Molecules of cocaine or other substances fall into the tiny spaces between the nanoparticles.

Then, when the structure is exposed to light for testing, the silver mirror and the dielectric layer act as an ‘optical cavity,’ increasing the number of photons at the surface.

Ultimately, this intensifies the scattering signature of compounds being sensed, which improves detection.

The technology has a long shelf life, with researchers finding that it performed well after a year in storage thanks to the gold helping to shield the silver from the air – preventing oxidisation, degradation and tarnishing.

Added Prof Gan: “With our structure, we can realise both high performance and stable performance over time.”

The next step is to install the chip in a simple, portable device.
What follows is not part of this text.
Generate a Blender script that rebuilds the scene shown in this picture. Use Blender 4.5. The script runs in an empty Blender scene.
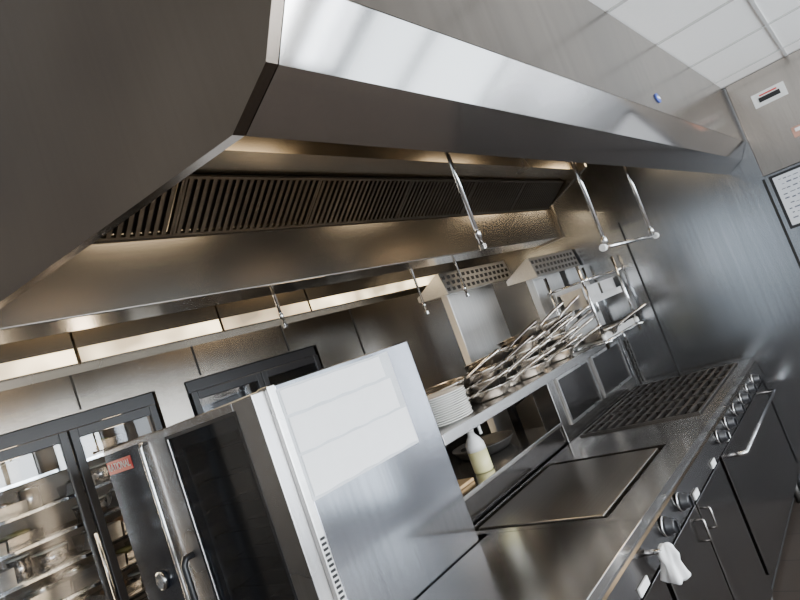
import bpy, bmesh, math, random
from mathutils import Matrix, Vector
C = bpy.context.scene.collection
PI = math.pi
random.seed(4)
WL = {}
# ------------------------------------------------------------------ mesh builder
class MB:
    def __init__(s): s.v=[]; s.f=[]; s.s=[]; s.M=Matrix.Identity(4)
    def add(s, vs, fs, sm=False):
        n=len(s.v)
        for p in vs: s.v.append(s.M @ Vector(p))
        for k,f in enumerate(fs):
            s.f.append([n+i for i in f]); s.s.append(sm[k] if isinstance(sm,list) else sm)
        return s
    def box(s,x0,x1,y0,y1,z0,z1):
        vs=[(x0,y0,z0),(x1,y0,z0),(x1,y1,z0),(x0,y1,z0),(x0,y0,z1),(x1,y0,z1),(x1,y1,z1),(x0,y1,z1)]
        return s.add(vs,[(0,3,2,1),(4,5,6,7),(0,1,5,4),(1,2,6,5),(2,3,7,6),(3,0,4,7)])
    def prism(s, prof, x0, x1):        # closed (y,z) outline swept along X ; x0/x1 numbers or functions of y
        fx=lambda a,y: a(y) if callable(a) else a
        n=len(prof)
        vs=[(fx(x0,y),y,z) for y,z in prof]+[(fx(x1,y),y,z) for y,z in prof]
        fs=[(i,(i+1)%n,n+(i+1)%n,n+i) for i in range(n)]
        fs+= [tuple(range(n-1,-1,-1)), tuple(range(n,2*n))]
        return s.add(vs,fs)
    def path(s, pts, r, n=12, flat=1.0):
        pts=[Vector(p) for p in pts]; m=len(pts); vs=[]
        rr = r if isinstance(r,(list,tuple)) else [r]*m
        d0=(pts[1]-pts[0]).normalized()
        up=Vector((0,0,1)) if abs(d0.z)<.9 else Vector((0,1,0))
        a=d0.cross(up).normalized()
        for i,p in enumerate(pts):
            if i==0: d=d0
            elif i==m-1: d=(pts[i]-pts[i-1]).normalized()
            else: d=((pts[i]-pts[i-1]).normalized()+(pts[i+1]-pts[i]).normalized()).normalized()
            a=(a-d*a.dot(d)).normalized(); b=d.cross(a)
            for k in range(n):
                t=2*PI*k/n
                vs.append(p+a*math.cos(t)*rr[i]+b*math.sin(t)*rr[i]*flat)
        fs=[];sm=[]
        for i in range(m-1):
            for k in range(n):
                fs.append((i*n+k,i*n+(k+1)%n,(i+1)*n+(k+1)%n,(i+1)*n+k)); sm.append(True)
        fs.append(tuple(range(n-1,-1,-1))); fs.append(tuple(range((m-1)*n,m*n))); sm+=[False,False]
        return s.add(vs,fs,sm)
    def tube(s,p,q,r,n=12): return s.path([p,q],r,n)
    def lathe(s, prof, c=(0,0,0), n=32, axis='z', wob=None, sm=True):
        vs=[]
        for r,h in prof:
            for k in range(n):
                t=2*PI*k/n; q=r*(wob(t,h) if wob else 1)
                a,b=q*math.cos(t),q*math.sin(t)
                if axis=='z': p=(c[0]+a,c[1]+b,c[2]+h)
                elif axis=='y': p=(c[0]+a,c[1]+h,c[2]+b)
                else: p=(c[0]+h,c[1]+a,c[2]+b)
                vs.append(p)
        fs=[]; m=len(prof)
        for i in range(m-1):
            for k in range(n): fs.append((i*n+k,i*n+(k+1)%n,(i+1)*n+(k+1)%n,(i+1)*n+k))
        q=[sm]*len(fs)
        fs.append(tuple(range(n-1,-1,-1))); fs.append(tuple(range((m-1)*n,m*n))); q+=[False,False]
        return s.add(vs,fs,q)
    def build(s,name,mat,parent=None,bev=0,org=None):
        if parent is not None: o0=WL[parent.name]
        elif org is not None: o0=Vector(org)
        else:
            xs=[p.x for p in s.v]; ys=[p.y for p in s.v]; zs=[p.z for p in s.v]
            o0=Vector(((min(xs)+max(xs))/2,(min(ys)+max(ys))/2,min(zs)))
        me=bpy.data.meshes.new(name)
        me.from_pydata([p-o0 for p in s.v],[],s.f)
        me.polygons.foreach_set('use_smooth',s.s); me.update()
        bm=bmesh.new(); bm.from_mesh(me); bmesh.ops.recalc_face_normals(bm,faces=bm.faces); bm.to_mesh(me); bm.free()
        me.materials.append(mat)
        o=bpy.data.objects.new(name,me); C.objects.link(o)
        if parent is not None: o.parent=parent
        else: o.location=o0
        WL[o.name]=o0
        if bev:
            b=o.modifiers.new('bevel','BEVEL'); b.width=bev; b.segments=2; b.limit_method='ANGLE'; b.angle_limit=0.7
        return o
def tag(o,label,cat,group=None):
    o['label']=label; o['category']=cat
    if group: o['group']=group
    return o
def thing(name,loc,label,cat,group=None):
    o=bpy.data.objects.new(name,None); C.objects.link(o); o.location=loc; o.empty_display_size=.05
    WL[o.name]=Vector(loc); return tag(o,label,cat,group)
def struct(o): o['kind']='structure'; return o
def copy_tree(o,loc=None,rot=None,label=None,group=None):
    r=o.copy(); C.objects.link(r)
    if loc is not None: r.location=loc
    if rot is not None: r.rotation_euler=rot
    if label: r['label']=label
    if group: r['group']=group
    for ch in list(o.children):
        c=ch.copy(); C.objects.link(c); c.parent=r
        for g in list(ch.children):
            d=g.copy(); C.objects.link(d); d.parent=c
    return r
# ------------------------------------------------------------------ materials
def base(name):
    m=bpy.data.materials.new(name); m.use_nodes=True
    nt=m.node_tree; return m,nt,nt.nodes['Principled BSDF']
def plain(name,col,rough=.5,metal=0,var=.06,scale=6,emit=0,ecol=None,spec=.5,uneven=None):
    m,nt,b=base(name)
    n=nt.nodes.new('ShaderNodeTexNoise'); n.inputs['Scale'].default_value=scale; n.inputs['Detail'].default_value=4
    tc=nt.nodes.new('ShaderNodeTexCoord'); nt.links.new(tc.outputs['Object'],n.inputs['Vector'])
    r=nt.nodes.new('ShaderNodeMapRange'); r.inputs[3].default_value=1-var; r.inputs[4].default_value=1+var
    nt.links.new(n.outputs['Fac'],r.inputs[0])
    mx=nt.nodes.new('ShaderNodeVectorMath'); mx.operation='SCALE'; mx.inputs[0].default_value=col[:3]
    nt.links.new(r.outputs[0],mx.inputs['Scale']); nt.links.new(mx.outputs[0],b.inputs['Base Color'])
    b.inputs['Roughness'].default_value=rough; b.inputs['Metallic'].default_value=metal
    b.inputs['Specular IOR Level'].default_value=spec
    if emit:
        b.inputs['Emission Color'].default_value=(*(ecol or col),1); b.inputs['Emission Strength'].default_value=emit
        if uneven:
            n.inputs['Detail'].default_value=1
            r2=nt.nodes.new('ShaderNodeMapRange'); r2.inputs[1].default_value=.38; r2.inputs[2].default_value=.64
            r2.inputs[3].default_value=uneven[0]; r2.inputs[4].default_value=uneven[1]
            nt.links.new(n.outputs['Fac'],r2.inputs[0]); nt.links.new(r2.outputs[0],b.inputs['Emission Strength'])
    return m
def steel(name,col=(.56,.545,.52),rough=.22,spread=.04,dirn='x',var=.06,fine=110,streak=.05):
    m,nt,b=base(name); N=nt.nodes.new; L=nt.links.new
    tc=N('ShaderNodeTexCoord'); mp=N('ShaderNodeMapping')
    sc=[fine,fine,fine]; sc['xyz'.index(dirn)]=1.0; mp.inputs['Scale'].default_value=sc
    L(tc.outputs['Object'],mp.inputs['Vector'])
    n=N('ShaderNodeTexNoise'); n.inputs['Scale'].default_value=1; n.inputs['Detail'].default_value=1; L(mp.outputs[0],n.inputs['Vector'])
    n2=N('ShaderNodeTexNoise'); n2.inputs['Scale'].default_value=1.7; n2.inputs['Detail'].default_value=2; n2.inputs['Roughness'].default_value=.5
    L(tc.outputs['Object'],n2.inputs['Vector'])
    r=N('ShaderNodeMapRange'); r.inputs[1].default_value=.3; r.inputs[2].default_value=.7
    r.inputs[3].default_value=rough-spread; r.inputs[4].default_value=rough+spread; L(n2.outputs['Fac'],r.inputs[0]); L(r.outputs[0],b.inputs['Roughness'])
    r2=N('ShaderNodeMapRange'); r2.inputs[1].default_value=.3; r2.inputs[2].default_value=.7
    r2.inputs[3].default_value=1-var; r2.inputs[4].default_value=1+var; L(n2.outputs['Fac'],r2.inputs[0])
    r3=N('ShaderNodeMapRange'); r3.inputs[1].default_value=.3; r3.inputs[2].default_value=.7
    r3.inputs[3].default_value=1-streak; r3.inputs[4].default_value=1+streak; L(n.outputs['Fac'],r3.inputs[0])
    mu=N('ShaderNodeMath'); mu.operation='MULTIPLY'; L(r2.outputs[0],mu.inputs[0]); L(r3.outputs[0],mu.inputs[1])
    mx=N('ShaderNodeVectorMath'); mx.operation='SCALE'; mx.inputs[0].default_value=col
    L(mu.outputs[0],mx.inputs['Scale']); L(mx.outputs[0],b.inputs['Base Color'])
    b.inputs['Metallic'].default_value=1
    return m
def glass(name,tint=(1,1,1),refl=.12,rough=.04):
    # reflection only on the outer (front-facing) side of the pane, tinted see-through behind
    m=bpy.data.materials.new(name); m.use_nodes=True; nt=m.node_tree; nt.nodes.clear(); N=nt.nodes.new; L=nt.links.new
    o=N('ShaderNodeOutputMaterial'); t=N('ShaderNodeBsdfTransparent'); t.inputs[0].default_value=(*tint,1)
    g=N('ShaderNodeBsdfGlossy'); g.inputs['Roughness'].default_value=rough
    fr=N('ShaderNodeFresnel'); fr.inputs[0].default_value=1.5
    ge=N('ShaderNodeNewGeometry')
    mr=N('ShaderNodeMath'); mr.operation='ADD'; mr.inputs[1].default_value=refl; L(fr.outputs[0],mr.inputs[0])
    inv=N('ShaderNodeMath'); inv.operation='SUBTRACT'; inv.inputs[0].default_value=1; L(ge.outputs['Backfacing'],inv.inputs[1])
    mu=N('ShaderNodeMath'); mu.operation='MULTIPLY'; L(mr.outputs[0],mu.inputs[0]); L(inv.outputs[0],mu.inputs[1])
    mx=N('ShaderNodeMixShader'); L(mu.outputs[0],mx.inputs[0]); L(t.outputs[0],mx.inputs[1]); L(g.outputs[0],mx.inputs[2])
    L(mx.outputs[0],o.inputs[0]); return m
def tiles(name,c1,c2,size,gap,rough):
    m,nt,b=base(name); N=nt.nodes.new
    tc=N('ShaderNodeTexCoord'); br=N('ShaderNodeTexBrick'); br.offset=0
    br.inputs['Scale'].default_value=1; br.inputs['Brick Width'].default_value=size; br.inputs['Row Height'].default_value=size
    br.inputs['Mortar Size'].default_value=gap; br.inputs['Color1'].default_value=(*c1,1); br.inputs['Color2'].default_value=(*[x*.9 for x in c1],1); br.inputs['Mortar'].default_value=(*c2,1)
    nt.links.new(tc.outputs['Object'],br.inputs['Vector']); nt.links.new(br.outputs['Color'],b.inputs['Base Color']); b.inputs['Roughness'].default_value=rough
    return m
S_hood=steel('brushed_steel_hood',(.59,.56,.53),.095,.015,'z',streak=.02)
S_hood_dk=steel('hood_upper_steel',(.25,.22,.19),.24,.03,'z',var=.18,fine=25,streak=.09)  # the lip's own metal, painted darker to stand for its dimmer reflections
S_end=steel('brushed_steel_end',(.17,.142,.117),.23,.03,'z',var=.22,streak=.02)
S_in=steel('hood_inner_steel',(.34,.295,.235),.26,.02,'x')
S_trough=steel('trough_steel',(.48,.45,.405),.20,.01,'x')
S_top=steel('worktop_steel',(.50,.48,.455),.21,.02,'x',streak=.02)
S_body=steel('cabinet_steel',(.145,.135,.13),.22,.02,'z')
S_wall=steel('wall_steel',(.43,.445,.47),.22,.01,'z',var=.08,streak=.06,fine=60)
S_bwall=steel('back_wall_steel',(.45,.41,.355),.24,.02,'z',var=.10,streak=.05,fine=60)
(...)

This technology would first run blood, breath, urine or saliva through a purification process that extracts specific molecules, such as cocaine or other drugs.

Then, any chemicals captured through this procedure would be transferred to the chip for detection and identification.

It is estimated as many as 200 people in the UK are killed each year by drivers impaired by drugs.

A new drug driving offence came into force in March 2015 that introduced a penalty of up to six months’ imprisonment, 12 months’ diisqualification and a fine up to £5,000.

It set limits at very low levels for eight illegal drugs – cannabis, cocaine, ecstasy, ketamine, heroin, lysergic acid diethylamide, methylamphetamine and ecstasy, or MDMA.

Under existing measures anyone suspected of driving under the influence of drugs has to undergo a “field impairment test” by the roadside.

The test entails an officer asking the driver to carry out an array of co-ordination tests, such as standing on one leg.

A motorist who fails is then take to the police station where a blood sample is taken which, if positive, is used as evidence in court.

The advent of new equipment to allow quicker and easier drug testing at the roadside is expected to lead to a significant rise in the number of tests carried out.

The penalty for causing death by dangerous driving under the influence of drugs is a prison sentence of up to 14 years.